On July 11, Elke König, chair of the Single Resolution Board, described the sale of Banco Popular to Banco Santander for €1 as “textbook-like”.

However, that textbook required a willing buyer to be part of the story. A slew of investors have subsequently launched legal claims against the deal, questioning both the determination of the €1 price tag and the fact that senior bondholders were not bailed in. 

Santander itself has had to launch a €1 billion compensation scheme in an attempt to quiet investor unrest. 

In the case of Monte dei Paschi di Siena, public funds were justified on the basis of a precautionary recapitalization, something that should only happen to avoid a serious disturbance in the economy of a member state and preserve financial stability.
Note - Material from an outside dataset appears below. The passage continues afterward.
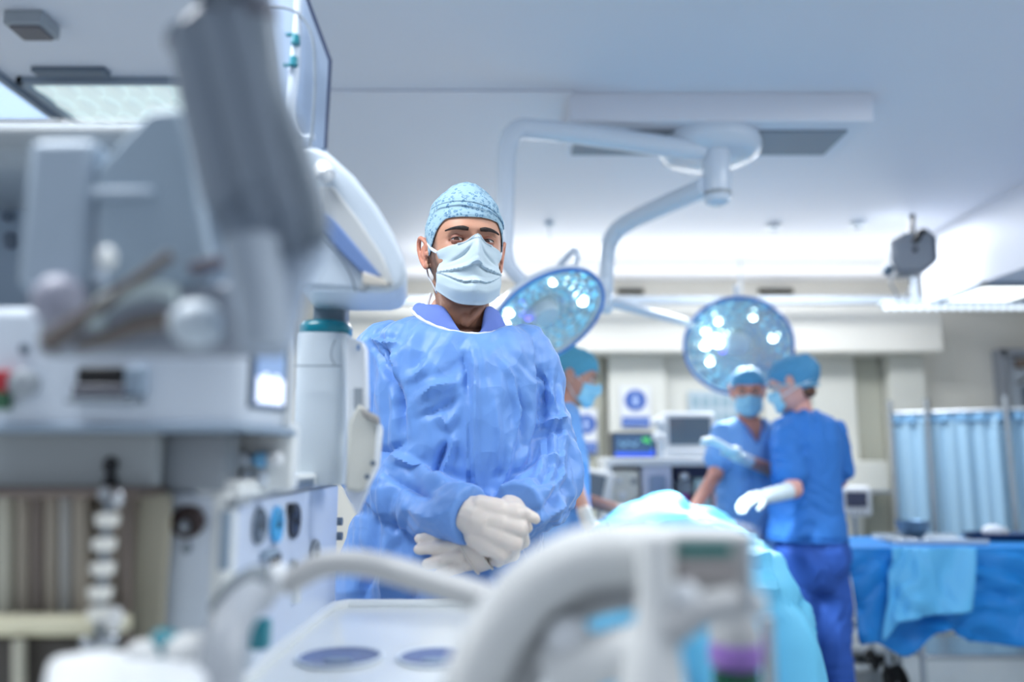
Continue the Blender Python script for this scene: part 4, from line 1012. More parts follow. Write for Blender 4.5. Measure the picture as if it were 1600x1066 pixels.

MPS is the fifth-largest bank in Italy. 

“If bail-in debt couldn’t protect taxpayers from a mid-size bank failure when the global economy is stable, what are the odds it will work if a Wall Street giant runs into trouble when the economy looks shaky?” asks Kashkari, pointing out that the largest of the four banks to be rescued was just one 10th the size of JPMorgan. 

In the case of the two Venetian banks, the unique circumstance was quite the opposite to that of MPS: it was deemed by the SRB that their resolution was not in the public interest. A buyer was again found for the banks (Banca Intesa Sanpaolo) but this time only for their good assets. 

Perplexing

Indeed, in what looks like the deal of the decade, Intesa managed to be paid for the privilege of relieving the banks of any value that remained and leaving the state to sort out the bad stuff. This is particularly perplexing given that before the announcement of the banks’ deal with Intesa on June 23, they had also been pursuing a precautionary exemption solution along the lines of that granted to MPS since March. 

As we have seen, this option is supposed to be open to banks when their failure risks a serious disturbance in the economy of a member state. Negotiations with the EC on this point had stalled, not because they did not meet the qualifications for a precautionary recapitalization, but because the EU wanted them to find an extra €1 billion in private capital to add to the €3.3 billion public funds they were seeking. When this proved impossible, they were suddenly deemed to not pose a serious risk to the Italian economy after all. 

The fact that senior bondholders have remained untouched in all of these situations while taxpayers have been badly burned adds further to the sense that all that worthy burden-sharing that BRRD was designed to create is nothing more than a pipe dream. 

Does this mean that bail-in is a waste of time? No. What it means is that BRRD is trying to impose it in legacy situations where politics will always be the driving factor behind decision making. And by imposing losses in an arbitrary manner on an investor base that it desperately needs to meet the region’s Minimum Requirement for Own Funds and Eligible Liabilities requirements, the European regulators may be doing more harm than good.